Shaka Ponk a aussi, et peut-être "enfin", son titre calme et mélancolique : "Heal Me Kill Me". Jamais ils ne nous avaient proposé un tel titre. Le rythme est doux, la mélodie reposante, et le morceau se finit en beauté sur un doux violon qui nous transporte loin.
"Lucky G1rl" et "Altered Native Soul" apportent quant à eux simplement une belle dose d'énergie en étant dans un rock punchy à souhait. L'album se clôt sur "6xLove", dont le chant collégial, les riffs de guitare, et les petits agréments sonores supplémentaires typiques de Shaka Ponk, procurent une intensité "épique".
Une efficacité redoutable du "shaka style"
Si chaque titre a sa particularité, en procurant donc une parfaite diversité, l'album en lui-même dégage une seule et même chose : une énergie divertissante poussée à son plus haut point. "The White Pixel Ape" transmet un maximum de folie à l'auditeur, mais le fait avec classe, et avec une recherche musicale qui force le respect.
Il y a une vraie indépendance, dans le sens où Shaka Ponk a résisté, malgré son succès, à se conformer à des normes. Si les treize morceaux ne se ressemblent pas, ils sont tous liés par un style véritablement à part entière, qui mixe différents genres avec humour mais avec un beau travail de composition, pour un résultat des plus uniques et incomparables sur la scène musicale française... et même internationale.

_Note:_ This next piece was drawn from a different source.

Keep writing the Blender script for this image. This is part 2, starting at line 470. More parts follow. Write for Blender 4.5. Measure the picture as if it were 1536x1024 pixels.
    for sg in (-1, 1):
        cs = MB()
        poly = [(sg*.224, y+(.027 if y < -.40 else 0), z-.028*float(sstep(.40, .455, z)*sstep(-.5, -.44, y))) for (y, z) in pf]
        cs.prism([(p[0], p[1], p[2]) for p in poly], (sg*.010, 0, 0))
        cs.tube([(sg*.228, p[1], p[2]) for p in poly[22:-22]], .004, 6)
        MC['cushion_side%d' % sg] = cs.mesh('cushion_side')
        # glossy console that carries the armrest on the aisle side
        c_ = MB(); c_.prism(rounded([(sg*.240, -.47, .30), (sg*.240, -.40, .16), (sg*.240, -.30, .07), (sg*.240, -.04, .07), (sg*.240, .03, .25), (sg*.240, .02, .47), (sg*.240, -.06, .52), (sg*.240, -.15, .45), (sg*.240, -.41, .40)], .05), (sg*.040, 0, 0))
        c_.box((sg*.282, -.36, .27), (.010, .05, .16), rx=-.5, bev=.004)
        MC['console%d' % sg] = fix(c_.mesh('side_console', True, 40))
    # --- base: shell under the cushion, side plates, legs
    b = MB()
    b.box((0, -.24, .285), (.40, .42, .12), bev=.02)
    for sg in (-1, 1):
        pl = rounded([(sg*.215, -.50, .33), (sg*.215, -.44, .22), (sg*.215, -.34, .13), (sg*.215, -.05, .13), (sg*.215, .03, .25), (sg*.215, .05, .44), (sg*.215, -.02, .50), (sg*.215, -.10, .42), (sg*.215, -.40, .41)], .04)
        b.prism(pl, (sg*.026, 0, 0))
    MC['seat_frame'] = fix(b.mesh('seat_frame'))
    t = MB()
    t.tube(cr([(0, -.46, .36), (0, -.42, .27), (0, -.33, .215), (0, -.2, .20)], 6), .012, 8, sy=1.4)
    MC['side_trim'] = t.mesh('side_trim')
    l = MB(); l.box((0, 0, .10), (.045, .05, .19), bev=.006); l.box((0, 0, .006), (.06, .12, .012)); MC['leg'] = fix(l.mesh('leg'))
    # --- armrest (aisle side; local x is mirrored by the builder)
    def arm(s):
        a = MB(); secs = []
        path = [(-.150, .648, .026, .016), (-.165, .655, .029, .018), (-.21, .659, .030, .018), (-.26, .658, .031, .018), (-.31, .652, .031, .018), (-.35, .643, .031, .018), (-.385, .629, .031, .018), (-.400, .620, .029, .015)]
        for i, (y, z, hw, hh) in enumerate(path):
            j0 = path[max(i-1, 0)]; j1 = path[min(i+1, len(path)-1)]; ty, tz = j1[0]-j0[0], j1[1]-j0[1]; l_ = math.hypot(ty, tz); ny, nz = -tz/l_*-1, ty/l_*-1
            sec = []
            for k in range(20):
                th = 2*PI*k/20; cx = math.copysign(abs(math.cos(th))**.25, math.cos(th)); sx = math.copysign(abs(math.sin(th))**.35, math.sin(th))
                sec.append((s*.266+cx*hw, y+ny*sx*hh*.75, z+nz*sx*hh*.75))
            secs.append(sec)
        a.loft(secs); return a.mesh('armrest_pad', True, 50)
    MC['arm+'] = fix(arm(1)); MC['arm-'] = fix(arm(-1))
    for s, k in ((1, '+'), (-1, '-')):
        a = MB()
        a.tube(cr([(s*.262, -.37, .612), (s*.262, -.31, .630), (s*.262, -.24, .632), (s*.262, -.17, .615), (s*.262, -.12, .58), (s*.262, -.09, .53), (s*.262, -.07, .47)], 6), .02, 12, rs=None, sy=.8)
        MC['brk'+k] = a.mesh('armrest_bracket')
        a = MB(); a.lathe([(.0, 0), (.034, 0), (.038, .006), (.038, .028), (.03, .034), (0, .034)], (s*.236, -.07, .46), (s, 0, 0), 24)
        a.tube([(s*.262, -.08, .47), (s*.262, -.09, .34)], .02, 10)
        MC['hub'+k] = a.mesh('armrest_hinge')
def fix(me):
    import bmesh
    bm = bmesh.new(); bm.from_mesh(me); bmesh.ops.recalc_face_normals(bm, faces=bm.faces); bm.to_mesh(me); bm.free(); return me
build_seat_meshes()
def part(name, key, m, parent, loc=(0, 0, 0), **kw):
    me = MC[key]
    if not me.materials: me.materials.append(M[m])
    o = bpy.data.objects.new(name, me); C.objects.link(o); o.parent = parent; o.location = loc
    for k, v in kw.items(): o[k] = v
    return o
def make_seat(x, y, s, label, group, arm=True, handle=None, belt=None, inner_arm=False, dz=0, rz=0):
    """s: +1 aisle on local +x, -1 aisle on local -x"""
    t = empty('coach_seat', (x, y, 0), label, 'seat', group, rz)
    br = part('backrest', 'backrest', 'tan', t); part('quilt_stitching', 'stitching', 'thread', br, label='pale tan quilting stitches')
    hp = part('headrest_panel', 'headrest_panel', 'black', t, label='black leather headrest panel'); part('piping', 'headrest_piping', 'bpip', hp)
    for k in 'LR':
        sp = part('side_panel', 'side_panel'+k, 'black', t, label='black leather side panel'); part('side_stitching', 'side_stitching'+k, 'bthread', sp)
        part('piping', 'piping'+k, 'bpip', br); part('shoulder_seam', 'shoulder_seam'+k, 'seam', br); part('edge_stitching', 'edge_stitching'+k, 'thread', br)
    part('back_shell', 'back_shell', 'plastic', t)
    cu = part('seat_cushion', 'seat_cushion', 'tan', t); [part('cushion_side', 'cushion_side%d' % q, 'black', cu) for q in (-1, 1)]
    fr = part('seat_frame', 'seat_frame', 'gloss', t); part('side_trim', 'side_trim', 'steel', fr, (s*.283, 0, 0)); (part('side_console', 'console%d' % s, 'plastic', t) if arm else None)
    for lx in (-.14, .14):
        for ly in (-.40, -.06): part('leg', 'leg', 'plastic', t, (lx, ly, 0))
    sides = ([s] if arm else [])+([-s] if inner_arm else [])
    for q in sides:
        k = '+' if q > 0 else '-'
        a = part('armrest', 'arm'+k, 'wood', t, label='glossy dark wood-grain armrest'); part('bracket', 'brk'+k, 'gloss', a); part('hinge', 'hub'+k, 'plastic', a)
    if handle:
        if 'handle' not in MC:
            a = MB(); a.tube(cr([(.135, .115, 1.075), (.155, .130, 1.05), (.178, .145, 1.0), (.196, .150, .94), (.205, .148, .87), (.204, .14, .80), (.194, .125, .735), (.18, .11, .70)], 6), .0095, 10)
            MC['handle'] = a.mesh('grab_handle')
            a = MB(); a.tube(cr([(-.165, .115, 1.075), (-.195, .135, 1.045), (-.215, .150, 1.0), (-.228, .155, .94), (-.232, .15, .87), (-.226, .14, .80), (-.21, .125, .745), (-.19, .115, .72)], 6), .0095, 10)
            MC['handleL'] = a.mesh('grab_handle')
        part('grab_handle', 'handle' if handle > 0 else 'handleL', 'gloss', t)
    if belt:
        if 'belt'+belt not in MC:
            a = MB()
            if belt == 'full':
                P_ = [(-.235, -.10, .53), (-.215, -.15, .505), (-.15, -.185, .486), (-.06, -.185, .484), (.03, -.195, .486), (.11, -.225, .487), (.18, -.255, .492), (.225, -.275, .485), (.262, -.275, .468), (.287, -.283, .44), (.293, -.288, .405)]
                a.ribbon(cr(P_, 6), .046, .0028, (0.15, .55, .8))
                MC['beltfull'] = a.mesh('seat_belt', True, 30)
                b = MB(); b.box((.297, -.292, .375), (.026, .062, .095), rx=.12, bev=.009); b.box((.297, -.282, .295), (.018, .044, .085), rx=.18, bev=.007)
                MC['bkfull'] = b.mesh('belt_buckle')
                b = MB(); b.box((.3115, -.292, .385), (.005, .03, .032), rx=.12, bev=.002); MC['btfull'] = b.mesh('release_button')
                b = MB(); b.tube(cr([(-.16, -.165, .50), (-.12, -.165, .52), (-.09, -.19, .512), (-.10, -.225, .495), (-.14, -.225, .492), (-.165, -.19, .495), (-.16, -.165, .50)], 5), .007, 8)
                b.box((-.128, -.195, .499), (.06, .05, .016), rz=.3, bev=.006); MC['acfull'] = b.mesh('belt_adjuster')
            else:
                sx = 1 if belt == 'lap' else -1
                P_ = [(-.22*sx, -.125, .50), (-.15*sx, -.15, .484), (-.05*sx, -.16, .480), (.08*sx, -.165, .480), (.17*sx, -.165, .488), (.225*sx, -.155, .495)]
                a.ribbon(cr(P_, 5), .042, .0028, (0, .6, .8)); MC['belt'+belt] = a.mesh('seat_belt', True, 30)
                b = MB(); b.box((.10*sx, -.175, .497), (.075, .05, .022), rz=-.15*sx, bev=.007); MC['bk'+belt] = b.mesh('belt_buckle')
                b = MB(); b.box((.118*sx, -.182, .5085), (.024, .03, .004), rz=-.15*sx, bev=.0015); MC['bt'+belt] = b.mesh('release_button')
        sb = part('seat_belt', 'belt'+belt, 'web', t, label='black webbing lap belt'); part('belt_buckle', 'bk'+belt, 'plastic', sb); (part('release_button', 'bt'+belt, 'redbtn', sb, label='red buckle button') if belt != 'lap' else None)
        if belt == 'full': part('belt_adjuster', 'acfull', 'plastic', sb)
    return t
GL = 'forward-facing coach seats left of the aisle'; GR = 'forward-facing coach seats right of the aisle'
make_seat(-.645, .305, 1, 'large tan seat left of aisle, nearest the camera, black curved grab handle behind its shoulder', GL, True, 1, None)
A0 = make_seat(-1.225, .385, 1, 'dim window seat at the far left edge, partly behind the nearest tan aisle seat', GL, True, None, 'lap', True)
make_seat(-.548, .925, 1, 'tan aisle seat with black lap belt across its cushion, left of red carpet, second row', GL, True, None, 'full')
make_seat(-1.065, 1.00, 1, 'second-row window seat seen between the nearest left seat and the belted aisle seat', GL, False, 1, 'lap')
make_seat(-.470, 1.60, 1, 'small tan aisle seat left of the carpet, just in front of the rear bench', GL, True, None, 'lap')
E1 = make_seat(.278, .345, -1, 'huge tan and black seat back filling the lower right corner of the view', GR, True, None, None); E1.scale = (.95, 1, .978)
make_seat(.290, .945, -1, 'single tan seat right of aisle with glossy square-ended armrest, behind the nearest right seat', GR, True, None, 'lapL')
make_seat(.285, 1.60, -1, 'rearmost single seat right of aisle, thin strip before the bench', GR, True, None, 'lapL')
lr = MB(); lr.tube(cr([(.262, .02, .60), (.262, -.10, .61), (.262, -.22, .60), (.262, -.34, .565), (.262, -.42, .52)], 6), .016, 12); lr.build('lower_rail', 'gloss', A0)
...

Les paroles sont un élément qui passe quelque peu au second plan dans cet album, par rapport au précédent. Non pas qu'elles soient sans intérêt, mais c'est que l'on y fait pas attention car elles fusionnent littéralement avec la musique instrumentale. C'est le seul petit bémol... si tant est que ce soit vraiment un bémol, pour une musique "festive".
Shaka Ponk nous embarque dans son délire, l'énergie des titres est contagieuse et ils remplissent donc à merveille leur rôle. Les morceaux sont, en plus de cela, taillés pour la scène, mais dans cet album, ils font le show dans notre salon, notre voiture, ou notre chambre, sans même monter sur les planches.